======== COLLECTED MATERIAL ========

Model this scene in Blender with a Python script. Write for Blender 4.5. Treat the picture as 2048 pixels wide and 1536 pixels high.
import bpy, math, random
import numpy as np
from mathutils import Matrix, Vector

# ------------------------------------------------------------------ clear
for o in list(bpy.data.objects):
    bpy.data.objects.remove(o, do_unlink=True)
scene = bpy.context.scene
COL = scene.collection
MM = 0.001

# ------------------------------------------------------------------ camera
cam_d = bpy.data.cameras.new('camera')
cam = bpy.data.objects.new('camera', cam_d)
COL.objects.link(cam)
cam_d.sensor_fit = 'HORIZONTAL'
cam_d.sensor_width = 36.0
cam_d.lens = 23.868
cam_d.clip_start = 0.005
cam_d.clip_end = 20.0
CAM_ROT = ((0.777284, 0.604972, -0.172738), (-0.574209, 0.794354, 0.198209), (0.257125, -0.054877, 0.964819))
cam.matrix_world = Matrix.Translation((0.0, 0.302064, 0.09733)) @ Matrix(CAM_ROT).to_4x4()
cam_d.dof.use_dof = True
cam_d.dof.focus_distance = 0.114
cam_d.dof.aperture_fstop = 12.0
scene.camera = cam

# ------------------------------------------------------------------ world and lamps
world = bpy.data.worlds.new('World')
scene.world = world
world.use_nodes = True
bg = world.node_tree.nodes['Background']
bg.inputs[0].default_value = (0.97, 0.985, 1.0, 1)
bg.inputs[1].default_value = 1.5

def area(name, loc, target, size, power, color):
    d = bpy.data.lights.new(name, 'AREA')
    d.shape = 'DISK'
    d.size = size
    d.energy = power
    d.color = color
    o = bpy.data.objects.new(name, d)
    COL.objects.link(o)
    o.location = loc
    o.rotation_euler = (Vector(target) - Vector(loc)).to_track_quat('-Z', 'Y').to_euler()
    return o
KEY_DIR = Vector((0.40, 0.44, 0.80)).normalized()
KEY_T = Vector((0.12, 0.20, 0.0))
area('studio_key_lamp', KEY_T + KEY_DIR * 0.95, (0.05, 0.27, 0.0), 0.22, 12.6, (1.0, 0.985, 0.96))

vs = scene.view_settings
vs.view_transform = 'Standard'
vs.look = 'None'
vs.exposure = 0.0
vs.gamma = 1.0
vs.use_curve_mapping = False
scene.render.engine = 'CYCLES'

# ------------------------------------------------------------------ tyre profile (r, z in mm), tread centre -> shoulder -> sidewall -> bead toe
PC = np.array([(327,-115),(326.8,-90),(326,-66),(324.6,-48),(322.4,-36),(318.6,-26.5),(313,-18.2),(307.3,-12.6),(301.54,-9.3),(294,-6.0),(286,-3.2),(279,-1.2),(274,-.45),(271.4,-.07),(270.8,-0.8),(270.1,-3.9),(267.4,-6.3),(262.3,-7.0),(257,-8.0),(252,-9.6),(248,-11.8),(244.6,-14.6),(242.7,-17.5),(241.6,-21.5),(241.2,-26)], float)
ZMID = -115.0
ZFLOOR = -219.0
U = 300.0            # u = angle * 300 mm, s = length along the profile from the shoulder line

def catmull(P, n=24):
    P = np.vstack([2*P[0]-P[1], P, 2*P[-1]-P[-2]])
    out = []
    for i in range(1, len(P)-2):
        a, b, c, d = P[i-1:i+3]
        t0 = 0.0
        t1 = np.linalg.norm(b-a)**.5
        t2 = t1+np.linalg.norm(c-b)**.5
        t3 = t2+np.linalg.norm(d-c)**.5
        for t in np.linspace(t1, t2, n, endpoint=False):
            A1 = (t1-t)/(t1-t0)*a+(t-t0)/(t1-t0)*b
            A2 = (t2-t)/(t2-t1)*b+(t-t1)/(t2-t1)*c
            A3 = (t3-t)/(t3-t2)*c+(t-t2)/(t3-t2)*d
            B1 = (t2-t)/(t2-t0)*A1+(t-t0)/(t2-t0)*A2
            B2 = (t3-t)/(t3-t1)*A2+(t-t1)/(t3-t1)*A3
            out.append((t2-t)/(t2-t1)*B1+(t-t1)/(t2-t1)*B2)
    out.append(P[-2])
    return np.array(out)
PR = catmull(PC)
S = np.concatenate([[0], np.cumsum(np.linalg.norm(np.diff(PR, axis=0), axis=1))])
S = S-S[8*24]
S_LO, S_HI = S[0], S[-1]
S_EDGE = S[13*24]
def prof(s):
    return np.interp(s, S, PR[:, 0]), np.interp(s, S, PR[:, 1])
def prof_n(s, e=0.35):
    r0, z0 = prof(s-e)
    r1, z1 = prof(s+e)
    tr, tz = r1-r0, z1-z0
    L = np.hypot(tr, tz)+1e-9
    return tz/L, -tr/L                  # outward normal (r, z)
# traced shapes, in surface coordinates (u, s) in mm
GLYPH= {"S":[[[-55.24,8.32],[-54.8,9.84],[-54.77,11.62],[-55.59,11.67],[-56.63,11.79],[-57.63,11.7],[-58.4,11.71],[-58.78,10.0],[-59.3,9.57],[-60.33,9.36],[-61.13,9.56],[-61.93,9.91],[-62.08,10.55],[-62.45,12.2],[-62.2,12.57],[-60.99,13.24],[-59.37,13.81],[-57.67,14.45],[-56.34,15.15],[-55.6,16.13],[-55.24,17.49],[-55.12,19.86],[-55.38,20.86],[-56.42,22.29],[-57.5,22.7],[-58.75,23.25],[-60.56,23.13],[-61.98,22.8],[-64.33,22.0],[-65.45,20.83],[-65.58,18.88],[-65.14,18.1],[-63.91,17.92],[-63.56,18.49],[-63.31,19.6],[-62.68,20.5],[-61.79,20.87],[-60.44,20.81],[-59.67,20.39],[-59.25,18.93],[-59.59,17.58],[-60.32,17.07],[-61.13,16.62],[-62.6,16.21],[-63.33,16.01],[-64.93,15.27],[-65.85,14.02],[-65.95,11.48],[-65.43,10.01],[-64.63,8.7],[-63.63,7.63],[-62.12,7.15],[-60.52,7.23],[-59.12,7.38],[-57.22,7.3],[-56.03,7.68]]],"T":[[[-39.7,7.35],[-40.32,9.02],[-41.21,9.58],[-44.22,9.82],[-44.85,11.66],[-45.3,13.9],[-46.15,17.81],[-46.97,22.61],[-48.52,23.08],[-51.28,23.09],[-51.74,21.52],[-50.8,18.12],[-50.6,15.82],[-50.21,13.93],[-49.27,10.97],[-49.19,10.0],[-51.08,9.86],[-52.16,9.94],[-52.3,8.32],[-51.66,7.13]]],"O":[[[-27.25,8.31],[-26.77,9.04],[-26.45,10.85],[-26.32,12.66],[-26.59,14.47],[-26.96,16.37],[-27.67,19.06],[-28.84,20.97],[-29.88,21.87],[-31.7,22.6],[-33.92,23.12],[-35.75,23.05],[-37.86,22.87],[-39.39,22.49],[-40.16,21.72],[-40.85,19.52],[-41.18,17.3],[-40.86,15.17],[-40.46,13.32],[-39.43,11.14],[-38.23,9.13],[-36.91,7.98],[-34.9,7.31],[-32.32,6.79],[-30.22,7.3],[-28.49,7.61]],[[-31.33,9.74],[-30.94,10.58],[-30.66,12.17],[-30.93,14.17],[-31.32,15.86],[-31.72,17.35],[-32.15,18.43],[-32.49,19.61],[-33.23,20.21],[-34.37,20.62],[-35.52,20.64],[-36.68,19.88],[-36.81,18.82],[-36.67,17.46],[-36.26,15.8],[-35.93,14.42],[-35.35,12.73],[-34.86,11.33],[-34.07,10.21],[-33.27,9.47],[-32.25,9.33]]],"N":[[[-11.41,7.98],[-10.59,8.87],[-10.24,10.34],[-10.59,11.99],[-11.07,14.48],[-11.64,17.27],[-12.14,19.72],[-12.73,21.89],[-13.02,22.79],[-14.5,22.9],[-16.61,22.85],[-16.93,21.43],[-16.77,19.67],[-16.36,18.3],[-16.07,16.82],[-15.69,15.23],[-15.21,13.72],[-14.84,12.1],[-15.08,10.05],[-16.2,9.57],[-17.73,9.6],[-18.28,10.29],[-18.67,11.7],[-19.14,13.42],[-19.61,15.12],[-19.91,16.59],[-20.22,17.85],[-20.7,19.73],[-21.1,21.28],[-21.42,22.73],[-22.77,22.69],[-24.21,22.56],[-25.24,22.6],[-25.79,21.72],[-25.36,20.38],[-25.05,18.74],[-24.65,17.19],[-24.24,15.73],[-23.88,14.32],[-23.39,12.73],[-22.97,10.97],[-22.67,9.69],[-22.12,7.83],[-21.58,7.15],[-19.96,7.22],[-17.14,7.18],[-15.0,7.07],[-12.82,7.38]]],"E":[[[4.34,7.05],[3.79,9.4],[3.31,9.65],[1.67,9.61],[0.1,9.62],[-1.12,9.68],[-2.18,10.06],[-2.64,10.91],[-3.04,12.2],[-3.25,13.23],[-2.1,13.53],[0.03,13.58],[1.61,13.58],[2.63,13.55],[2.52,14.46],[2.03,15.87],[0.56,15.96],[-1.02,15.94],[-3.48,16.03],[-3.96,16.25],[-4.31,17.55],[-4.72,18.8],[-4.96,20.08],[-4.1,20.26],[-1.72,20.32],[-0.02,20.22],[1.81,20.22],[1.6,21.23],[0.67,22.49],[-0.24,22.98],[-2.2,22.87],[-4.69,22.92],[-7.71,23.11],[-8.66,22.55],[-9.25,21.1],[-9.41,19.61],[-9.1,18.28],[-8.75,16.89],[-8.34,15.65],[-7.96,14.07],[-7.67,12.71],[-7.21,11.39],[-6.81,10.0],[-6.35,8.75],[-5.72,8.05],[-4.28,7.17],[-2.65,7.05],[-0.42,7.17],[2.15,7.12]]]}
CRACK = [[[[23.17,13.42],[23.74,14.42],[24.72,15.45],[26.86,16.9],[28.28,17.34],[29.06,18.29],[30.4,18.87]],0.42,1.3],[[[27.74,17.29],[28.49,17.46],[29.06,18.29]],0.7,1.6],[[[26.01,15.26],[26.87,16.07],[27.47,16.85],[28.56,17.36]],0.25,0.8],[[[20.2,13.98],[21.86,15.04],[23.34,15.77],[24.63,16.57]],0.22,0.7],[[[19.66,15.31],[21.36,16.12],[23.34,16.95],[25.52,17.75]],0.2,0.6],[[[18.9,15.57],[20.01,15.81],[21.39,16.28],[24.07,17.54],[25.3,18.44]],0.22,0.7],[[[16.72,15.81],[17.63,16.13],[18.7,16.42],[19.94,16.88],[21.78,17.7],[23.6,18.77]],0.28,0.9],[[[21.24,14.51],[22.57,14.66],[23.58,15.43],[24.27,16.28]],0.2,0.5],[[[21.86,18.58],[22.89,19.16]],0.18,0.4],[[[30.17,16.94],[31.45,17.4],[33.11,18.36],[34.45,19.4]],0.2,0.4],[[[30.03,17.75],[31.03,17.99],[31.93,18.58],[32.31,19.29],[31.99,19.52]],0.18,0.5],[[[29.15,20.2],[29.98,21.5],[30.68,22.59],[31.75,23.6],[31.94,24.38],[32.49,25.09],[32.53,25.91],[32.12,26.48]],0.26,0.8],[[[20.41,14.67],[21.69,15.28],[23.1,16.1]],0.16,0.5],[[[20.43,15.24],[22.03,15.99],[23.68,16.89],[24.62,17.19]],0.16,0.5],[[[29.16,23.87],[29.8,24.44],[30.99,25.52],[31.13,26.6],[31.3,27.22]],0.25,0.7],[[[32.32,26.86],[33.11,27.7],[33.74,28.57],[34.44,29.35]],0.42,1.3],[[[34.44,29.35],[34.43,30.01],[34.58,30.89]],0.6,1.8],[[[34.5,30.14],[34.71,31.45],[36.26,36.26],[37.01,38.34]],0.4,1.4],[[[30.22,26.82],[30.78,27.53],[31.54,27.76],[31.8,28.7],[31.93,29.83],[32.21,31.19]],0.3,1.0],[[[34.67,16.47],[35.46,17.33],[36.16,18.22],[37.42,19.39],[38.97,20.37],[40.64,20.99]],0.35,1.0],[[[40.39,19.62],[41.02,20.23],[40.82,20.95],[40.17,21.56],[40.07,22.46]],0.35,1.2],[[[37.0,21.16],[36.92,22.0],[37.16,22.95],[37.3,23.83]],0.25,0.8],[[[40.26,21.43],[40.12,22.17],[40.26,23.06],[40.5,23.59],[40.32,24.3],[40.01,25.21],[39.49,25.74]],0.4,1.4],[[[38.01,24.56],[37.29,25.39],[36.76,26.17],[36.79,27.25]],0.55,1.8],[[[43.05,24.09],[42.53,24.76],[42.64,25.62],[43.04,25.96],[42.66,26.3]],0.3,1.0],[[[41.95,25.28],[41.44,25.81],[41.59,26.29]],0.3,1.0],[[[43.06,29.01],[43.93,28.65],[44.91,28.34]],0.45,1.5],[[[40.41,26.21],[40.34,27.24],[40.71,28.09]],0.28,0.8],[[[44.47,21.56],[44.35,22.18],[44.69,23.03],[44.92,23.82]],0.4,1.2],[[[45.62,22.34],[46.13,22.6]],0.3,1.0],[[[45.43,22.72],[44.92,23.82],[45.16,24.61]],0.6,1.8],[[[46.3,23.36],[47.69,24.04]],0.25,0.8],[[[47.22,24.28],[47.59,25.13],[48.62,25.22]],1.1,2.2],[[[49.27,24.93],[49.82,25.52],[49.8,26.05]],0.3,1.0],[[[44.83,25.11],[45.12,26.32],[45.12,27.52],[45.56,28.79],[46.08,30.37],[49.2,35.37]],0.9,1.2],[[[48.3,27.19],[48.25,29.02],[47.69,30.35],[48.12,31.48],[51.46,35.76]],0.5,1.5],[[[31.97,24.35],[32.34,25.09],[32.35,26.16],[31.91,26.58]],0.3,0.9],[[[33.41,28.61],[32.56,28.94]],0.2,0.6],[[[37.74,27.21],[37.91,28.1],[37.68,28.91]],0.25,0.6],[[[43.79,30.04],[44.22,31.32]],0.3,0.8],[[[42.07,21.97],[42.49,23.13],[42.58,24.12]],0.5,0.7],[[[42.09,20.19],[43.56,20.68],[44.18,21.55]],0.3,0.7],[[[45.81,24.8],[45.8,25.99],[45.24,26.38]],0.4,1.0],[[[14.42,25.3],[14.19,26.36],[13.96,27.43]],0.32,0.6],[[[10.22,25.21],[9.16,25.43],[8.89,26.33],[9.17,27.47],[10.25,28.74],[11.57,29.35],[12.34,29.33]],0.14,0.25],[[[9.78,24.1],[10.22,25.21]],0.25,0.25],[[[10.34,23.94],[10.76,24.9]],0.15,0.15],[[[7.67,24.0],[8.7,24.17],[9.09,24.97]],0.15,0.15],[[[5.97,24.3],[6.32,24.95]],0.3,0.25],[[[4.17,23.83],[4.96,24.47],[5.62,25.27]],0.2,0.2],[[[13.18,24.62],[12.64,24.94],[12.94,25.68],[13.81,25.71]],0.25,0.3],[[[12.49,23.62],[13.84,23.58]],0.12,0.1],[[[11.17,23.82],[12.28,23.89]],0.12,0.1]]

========

▸ **EXERCISE DESCRIPTION**
Include the first line, the line containing "scene.camera = cam", and every line between them, copied exactly from the material above; output no other line.

▸ **ANSWER BELOW**
Model this scene in Blender with a Python script. Write for Blender 4.5. Treat the picture as 2048 pixels wide and 1536 pixels high.
import bpy, math, random
import numpy as np
from mathutils import Matrix, Vector

# ------------------------------------------------------------------ clear
for o in list(bpy.data.objects):
    bpy.data.objects.remove(o, do_unlink=True)
scene = bpy.context.scene
COL = scene.collection
MM = 0.001

# ------------------------------------------------------------------ camera
cam_d = bpy.data.cameras.new('camera')
cam = bpy.data.objects.new('camera', cam_d)
COL.objects.link(cam)
cam_d.sensor_fit = 'HORIZONTAL'
cam_d.sensor_width = 36.0
cam_d.lens = 23.868
cam_d.clip_start = 0.005
cam_d.clip_end = 20.0
CAM_ROT = ((0.777284, 0.604972, -0.172738), (-0.574209, 0.794354, 0.198209), (0.257125, -0.054877, 0.964819))
cam.matrix_world = Matrix.Translation((0.0, 0.302064, 0.09733)) @ Matrix(CAM_ROT).to_4x4()
cam_d.dof.use_dof = True
cam_d.dof.focus_distance = 0.114
cam_d.dof.aperture_fstop = 12.0
scene.camera = cam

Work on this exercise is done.